* begin Provided records *

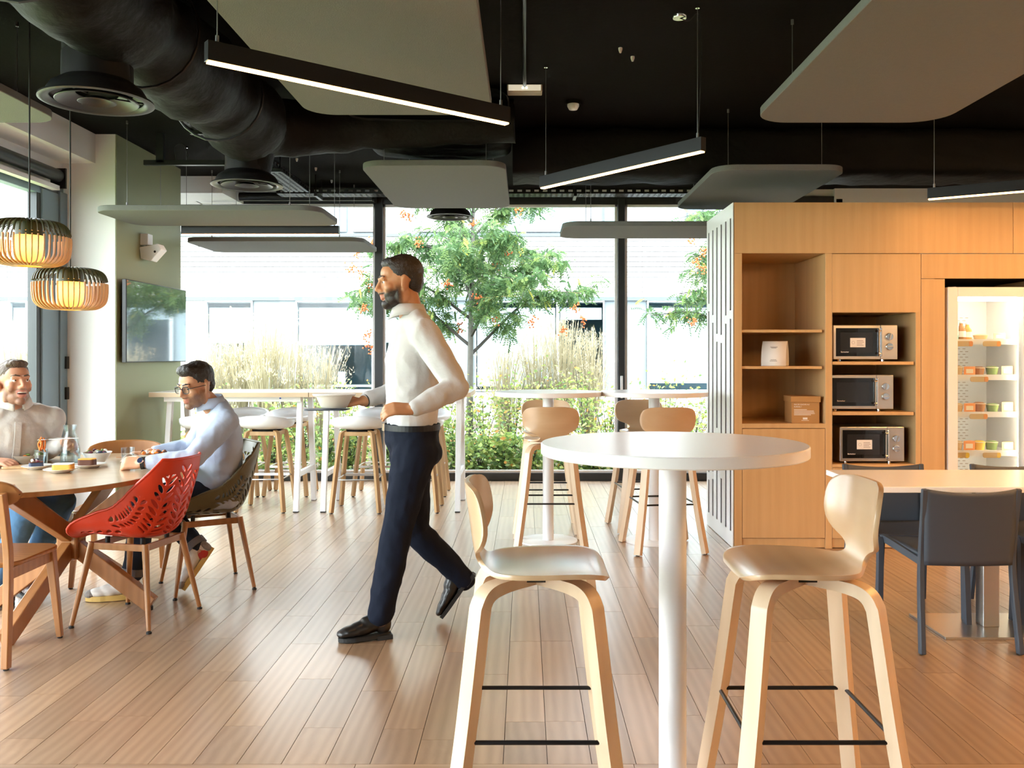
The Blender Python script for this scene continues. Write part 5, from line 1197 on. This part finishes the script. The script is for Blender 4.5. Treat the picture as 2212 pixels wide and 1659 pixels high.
def laughing_man():
    par = person('person', 'laughing bearded man in a white shirt at the left edge', (-2.97, 4.98, .45))
    skin = skin_mat('skin_laugh', (.56, .29, .19), (.055, .030, .020), (.50, .18, .15)); f = Vector((.66, -.75, 0))
    pel = Vector((-2.955, 5.01, .548)); nb = Vector((-2.885, 4.99, 1.05)); hc = Vector((-2.858, 4.93, 1.198)); hf = Vector((.80, -.60, .12))
    elL = Vector((-2.80, 5.13, .795)); wrL = Vector((-2.605, 5.0, .862)); elR = Vector((-3.12, 4.76, .82)); wrR = Vector((-2.905, 4.80, .782))
    knL = Vector((-2.595, 4.94, .535)); anL = Vector((-2.83, 4.99, .10)); knR = Vector((-2.66, 4.70, .535)); anR = Vector((-2.90, 4.86, .10))
    hs_ = [(wrL, Vector((.8, -.55, .1)), Vector((-.4, -.5, -.6)), (1.0, 1.0, 1.1, 1.1), 1, .98), (wrR, Vector((.95, -.15, -.06)), Vector((.05, .25, -1)), (.45, .45, .5, .5), -1, 1.02)]
    HR, a, b = seated(par, f, pel, nb, hc, hf, 1.0, (elL, wrL, elR, wrR), (knL, anL, knR, anR), skin, ('shirtl', 'denim', (1, .25, 0)), 'hairbrown', [(-.022, 0, .058, .098, .080, .083), (-.058, 0, .014, .054, .067, .066), (.040, 0, .104, .050, .058, .026)], .55, smile=1.0, jaw=.012, hands=hs_, hseed=4.0)
    P = lambda x, y, z: hc+HR @ Vector((x, y, z))
    me = MB().ell(P(.0835, 0, -.0635), (.0155, .0265, .0115), HR).mesh('mouth'); me.shade_smooth(); mo = put(me, 'mouth', 'mouth', par)
    me = MB().ell(P(.0885, 0, -.0575), (.0125, .0225, .0052), HR).mesh('teeth'); me.shade_smooth(); put(me, 'teeth', 'teeth', mo)
    # placket and buttons
    ax = (nb-pel).normalized(); ff = (f.normalized()-ax*f.normalized().dot(ax)).normalized()
    sm_ = [c for c in par.children if c.name.startswith('shirt')][0].data
    bv = BVHTree.FromPolygons([v.co.copy() for v in sm_.vertices], [tuple(p.vertices) for p in sm_.polygons]); pts = []
    for k in np.linspace(.12, .90, 26):
        h_ = bv.ray_cast(pel.lerp(nb, k)+ff*.5, -ff)
        if h_[0] is not None: pts.append(h_[0])
    pts = [(pts[max(0, i-1)]+pts[i]*2+pts[min(len(pts)-1, i+1)])/4+ff*.003 for i in range(len(pts))]
    put(MB().sweep(pts, [(-.016, -.006), (.016, -.006), (.016, .002), (-.016, .002)], Vector((0, 0, 1)).cross(ff)).mesh('placket'), 'placket', 'shirtl', par)
    for k in (3, 8, 13, 18, 23):
        if k < len(pts): me = MB().ell(pts[k]+ff*.002, (.004, .0058, .0058), frame3(ff)).mesh('button'); put(me, 'button', 'button', par)
    shoe(par, Vector((-2.86, 5.00, .003)), Vector((-2.70, 4.88, .003)), (0, 0, 1), 'brownleather', 'rubber', .95); shoe(par, Vector((-2.93, 4.88, .003)), Vector((-2.77, 4.74, .003)), (0, 0, 1), 'brownleather', 'rubber', .95)
    # fork with a piece of carrot
    t = thing('fork', 'steel fork with grated carrot held by the laughing man', 'fork', wrL)
    p0, p1 = Vector((.12, -.10, .035)), Vector((-.03, -.125, .030))
    mb = MB().beam(p0, p1, .009, .003, w1=.006)
    mb.build('handle', 'steel', t, smooth=60); q = (p1-p0).normalized(); sd_ = Vector((0, 0, 1)).cross(q)
    for k in (-1.5, -.5, .5, 1.5): MB().tube([p1, p1+q*.012+sd_*k*.006, p1+q*.055+sd_*k*.006], .002, 6).build('tine', 'steel', t)
    o = thing('carrot_bite', 'strands of orange carrot hanging from the fork', 'food', wrL+p1+q*.04)
    rg = random.Random(2)
    for k in range(9):
        a_ = Vector((rg.uniform(-.012, .012), rg.uniform(-.012, .012), rg.uniform(-.005, .014))); MB().tube(bezier([a_, a_+Vector((rg.uniform(-.012, .012), 0, -.02)), a_+Vector((rg.uniform(-.012, .012), 0, -.05-.02*rg.random()))], 4), .0045, 6).build('carrot_strand', 'carrot', o, smooth=60)
walking_man(); glasses_man(); laughing_man()
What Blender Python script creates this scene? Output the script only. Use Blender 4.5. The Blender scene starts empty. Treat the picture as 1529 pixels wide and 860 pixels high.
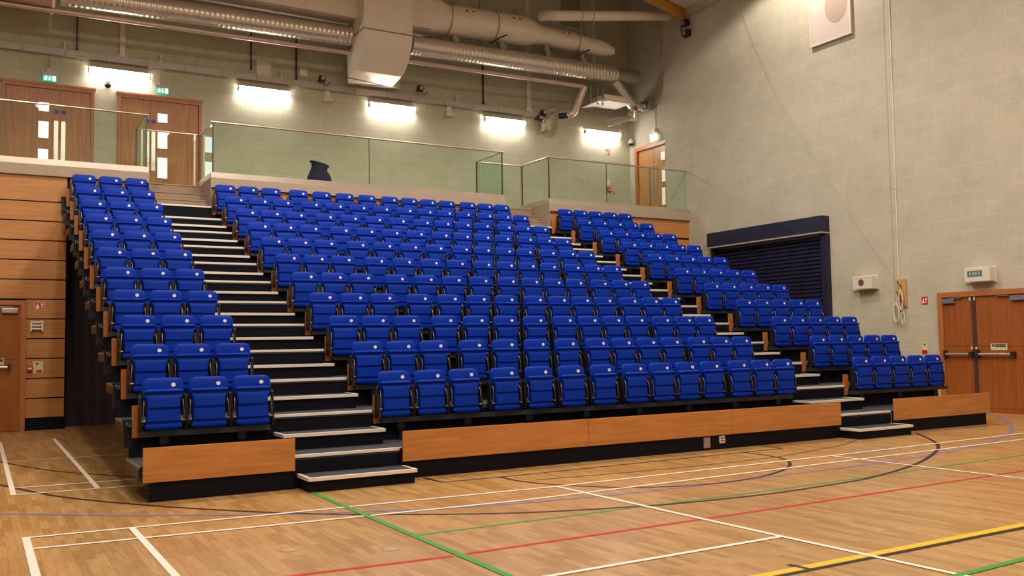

* end Provided records *

Objective:
Set the listing down in full and exactly. Pictures within it should not appear in the copy.

Solution to this task:
The Blender Python script for this scene continues. Write part 5, from line 1197 on. This part finishes the script. The script is for Blender 4.5. Treat the picture as 2212 pixels wide and 1659 pixels high.
def laughing_man():
    par = person('person', 'laughing bearded man in a white shirt at the left edge', (-2.97, 4.98, .45))
    skin = skin_mat('skin_laugh', (.56, .29, .19), (.055, .030, .020), (.50, .18, .15)); f = Vector((.66, -.75, 0))
    pel = Vector((-2.955, 5.01, .548)); nb = Vector((-2.885, 4.99, 1.05)); hc = Vector((-2.858, 4.93, 1.198)); hf = Vector((.80, -.60, .12))
    elL = Vector((-2.80, 5.13, .795)); wrL = Vector((-2.605, 5.0, .862)); elR = Vector((-3.12, 4.76, .82)); wrR = Vector((-2.905, 4.80, .782))
    knL = Vector((-2.595, 4.94, .535)); anL = Vector((-2.83, 4.99, .10)); knR = Vector((-2.66, 4.70, .535)); anR = Vector((-2.90, 4.86, .10))
    hs_ = [(wrL, Vector((.8, -.55, .1)), Vector((-.4, -.5, -.6)), (1.0, 1.0, 1.1, 1.1), 1, .98), (wrR, Vector((.95, -.15, -.06)), Vector((.05, .25, -1)), (.45, .45, .5, .5), -1, 1.02)]
    HR, a, b = seated(par, f, pel, nb, hc, hf, 1.0, (elL, wrL, elR, wrR), (knL, anL, knR, anR), skin, ('shirtl', 'denim', (1, .25, 0)), 'hairbrown', [(-.022, 0, .058, .098, .080, .083), (-.058, 0, .014, .054, .067, .066), (.040, 0, .104, .050, .058, .026)], .55, smile=1.0, jaw=.012, hands=hs_, hseed=4.0)
    P = lambda x, y, z: hc+HR @ Vector((x, y, z))
    me = MB().ell(P(.0835, 0, -.0635), (.0155, .0265, .0115), HR).mesh('mouth'); me.shade_smooth(); mo = put(me, 'mouth', 'mouth', par)
    me = MB().ell(P(.0885, 0, -.0575), (.0125, .0225, .0052), HR).mesh('teeth'); me.shade_smooth(); put(me, 'teeth', 'teeth', mo)
    # placket and buttons
    ax = (nb-pel).normalized(); ff = (f.normalized()-ax*f.normalized().dot(ax)).normalized()
    sm_ = [c for c in par.children if c.name.startswith('shirt')][0].data
    bv = BVHTree.FromPolygons([v.co.copy() for v in sm_.vertices], [tuple(p.vertices) for p in sm_.polygons]); pts = []
    for k in np.linspace(.12, .90, 26):
        h_ = bv.ray_cast(pel.lerp(nb, k)+ff*.5, -ff)
        if h_[0] is not None: pts.append(h_[0])
    pts = [(pts[max(0, i-1)]+pts[i]*2+pts[min(len(pts)-1, i+1)])/4+ff*.003 for i in range(len(pts))]
    put(MB().sweep(pts, [(-.016, -.006), (.016, -.006), (.016, .002), (-.016, .002)], Vector((0, 0, 1)).cross(ff)).mesh('placket'), 'placket', 'shirtl', par)
    for k in (3, 8, 13, 18, 23):
        if k < len(pts): me = MB().ell(pts[k]+ff*.002, (.004, .0058, .0058), frame3(ff)).mesh('button'); put(me, 'button', 'button', par)
    shoe(par, Vector((-2.86, 5.00, .003)), Vector((-2.70, 4.88, .003)), (0, 0, 1), 'brownleather', 'rubber', .95); shoe(par, Vector((-2.93, 4.88, .003)), Vector((-2.77, 4.74, .003)), (0, 0, 1), 'brownleather', 'rubber', .95)
    # fork with a piece of carrot
    t = thing('fork', 'steel fork with grated carrot held by the laughing man', 'fork', wrL)
    p0, p1 = Vector((.12, -.10, .035)), Vector((-.03, -.125, .030))
    mb = MB().beam(p0, p1, .009, .003, w1=.006)
    mb.build('handle', 'steel', t, smooth=60); q = (p1-p0).normalized(); sd_ = Vector((0, 0, 1)).cross(q)
    for k in (-1.5, -.5, .5, 1.5): MB().tube([p1, p1+q*.012+sd_*k*.006, p1+q*.055+sd_*k*.006], .002, 6).build('tine', 'steel', t)
    o = thing('carrot_bite', 'strands of orange carrot hanging from the fork', 'food', wrL+p1+q*.04)
    rg = random.Random(2)
    for k in range(9):
        a_ = Vector((rg.uniform(-.012, .012), rg.uniform(-.012, .012), rg.uniform(-.005, .014))); MB().tube(bezier([a_, a_+Vector((rg.uniform(-.012, .012), 0, -.02)), a_+Vector((rg.uniform(-.012, .012), 0, -.05-.02*rg.random()))], 4), .0045, 6).build('carrot_strand', 'carrot', o, smooth=60)
walking_man(); glasses_man(); laughing_man()
What Blender Python script creates this scene? Output the script only. Use Blender 4.5. The Blender scene starts empty. Treat the picture as 1529 pixels wide and 860 pixels high.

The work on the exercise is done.